Improved school curricula and teachers' training are being cited as the reasons for the top peformer's success. China's boomtown Shanghai's success in topping the list is the result of recent changes in the school curriculum, the OECD claims. Students are given more choice in what they study. In Shanghai, teachers from the high-achieving schools are regularyly sent to schools with lower scores to improve the latter's performance. Apparently, the city has even reformed college entrance examinations to put more emphasis on the handling of information rather than on learning things by rote.

Factors still to be examined

The true picture may be less rosy. Shanghai is a single city, whereas other countries are judged as a whole.
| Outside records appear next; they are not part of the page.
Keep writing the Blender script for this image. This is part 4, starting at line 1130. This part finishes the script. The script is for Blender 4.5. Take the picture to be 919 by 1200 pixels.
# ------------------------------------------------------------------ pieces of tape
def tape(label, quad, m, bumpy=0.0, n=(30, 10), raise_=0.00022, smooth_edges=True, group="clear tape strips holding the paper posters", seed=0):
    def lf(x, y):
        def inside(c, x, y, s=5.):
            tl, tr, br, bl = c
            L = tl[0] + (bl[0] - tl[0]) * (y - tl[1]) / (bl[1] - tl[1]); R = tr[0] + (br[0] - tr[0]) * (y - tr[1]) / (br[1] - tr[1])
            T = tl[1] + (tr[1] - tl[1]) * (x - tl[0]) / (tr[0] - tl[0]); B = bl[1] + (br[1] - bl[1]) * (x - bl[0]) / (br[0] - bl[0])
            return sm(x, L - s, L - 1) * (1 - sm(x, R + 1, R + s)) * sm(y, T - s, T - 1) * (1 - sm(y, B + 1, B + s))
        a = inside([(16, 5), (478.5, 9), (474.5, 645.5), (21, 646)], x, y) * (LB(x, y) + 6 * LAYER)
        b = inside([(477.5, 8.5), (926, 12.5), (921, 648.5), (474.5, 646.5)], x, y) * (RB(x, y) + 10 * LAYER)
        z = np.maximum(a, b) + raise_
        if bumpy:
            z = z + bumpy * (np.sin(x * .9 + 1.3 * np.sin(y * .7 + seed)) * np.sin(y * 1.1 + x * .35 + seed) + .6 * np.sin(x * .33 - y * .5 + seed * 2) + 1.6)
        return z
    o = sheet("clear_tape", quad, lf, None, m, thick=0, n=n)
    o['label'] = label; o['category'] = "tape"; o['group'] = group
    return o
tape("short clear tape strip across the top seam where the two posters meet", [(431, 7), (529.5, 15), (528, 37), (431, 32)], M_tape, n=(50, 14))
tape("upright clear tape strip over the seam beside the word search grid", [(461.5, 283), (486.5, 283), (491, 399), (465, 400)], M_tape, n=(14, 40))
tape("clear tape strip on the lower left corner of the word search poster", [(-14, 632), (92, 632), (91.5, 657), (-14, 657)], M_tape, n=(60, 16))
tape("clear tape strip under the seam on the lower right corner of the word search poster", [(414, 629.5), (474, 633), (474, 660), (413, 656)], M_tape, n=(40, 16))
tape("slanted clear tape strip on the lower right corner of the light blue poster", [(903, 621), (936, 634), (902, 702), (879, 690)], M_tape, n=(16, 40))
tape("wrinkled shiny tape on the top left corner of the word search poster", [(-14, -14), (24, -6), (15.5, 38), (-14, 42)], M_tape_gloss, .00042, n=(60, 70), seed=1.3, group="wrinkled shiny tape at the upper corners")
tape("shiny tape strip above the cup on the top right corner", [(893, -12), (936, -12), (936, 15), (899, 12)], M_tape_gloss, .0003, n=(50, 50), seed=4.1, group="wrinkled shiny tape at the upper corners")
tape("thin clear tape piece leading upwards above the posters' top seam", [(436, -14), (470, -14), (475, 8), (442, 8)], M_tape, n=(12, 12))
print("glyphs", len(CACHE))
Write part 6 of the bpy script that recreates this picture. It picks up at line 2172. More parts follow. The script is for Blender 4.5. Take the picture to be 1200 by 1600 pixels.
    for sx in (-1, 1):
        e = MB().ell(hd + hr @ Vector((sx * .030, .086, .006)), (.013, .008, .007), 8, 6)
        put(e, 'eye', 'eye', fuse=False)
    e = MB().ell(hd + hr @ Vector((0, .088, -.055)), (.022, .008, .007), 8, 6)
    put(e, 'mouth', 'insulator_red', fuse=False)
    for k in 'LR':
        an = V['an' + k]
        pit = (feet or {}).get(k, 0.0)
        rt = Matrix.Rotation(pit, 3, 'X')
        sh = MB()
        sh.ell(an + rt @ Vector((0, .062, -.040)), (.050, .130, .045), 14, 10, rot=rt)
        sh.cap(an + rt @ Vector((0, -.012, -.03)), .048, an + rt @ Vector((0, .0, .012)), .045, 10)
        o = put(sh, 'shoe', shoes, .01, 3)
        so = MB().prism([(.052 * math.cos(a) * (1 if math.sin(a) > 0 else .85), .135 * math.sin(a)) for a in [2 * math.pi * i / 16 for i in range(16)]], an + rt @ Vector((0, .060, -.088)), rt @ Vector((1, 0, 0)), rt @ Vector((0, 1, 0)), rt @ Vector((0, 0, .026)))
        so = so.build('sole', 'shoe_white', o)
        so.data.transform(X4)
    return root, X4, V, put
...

The Program for International Student Assessment (PISA) claims that the study proves that low national income "is not incompatible" with good educational performance. Whether within the country or in comparison with other countries, it is the relative income that usually makes the difference. And as the OECD itself has announced, the more specific social, economic and cultural factors behind Asia's success are still to be examined.

Goals, ways and means

Tao Hongkai, an education expert from Wuhan, China, told the AFP news agency in Beijing that grades still remained the sole criteria for judging the performance of a child or student in China - obedience and high grades.

Seoul students compete during a Korean Olympiad in Informatics
Seoul students compete during a Korean Olympiad in InformaticsImage: AP

South Korea spends more than any other OECD country on private education, but spends relatively little on public education, which widens the gap between high and low achievers. And Korean students participate in the PISA test in the spirit of the Olympics: they must get the gold for their country.

It might well be that academic performance should and cannot be the most important criterion if the ultimate goal of education is to shape a complete human being and a responsible citizen.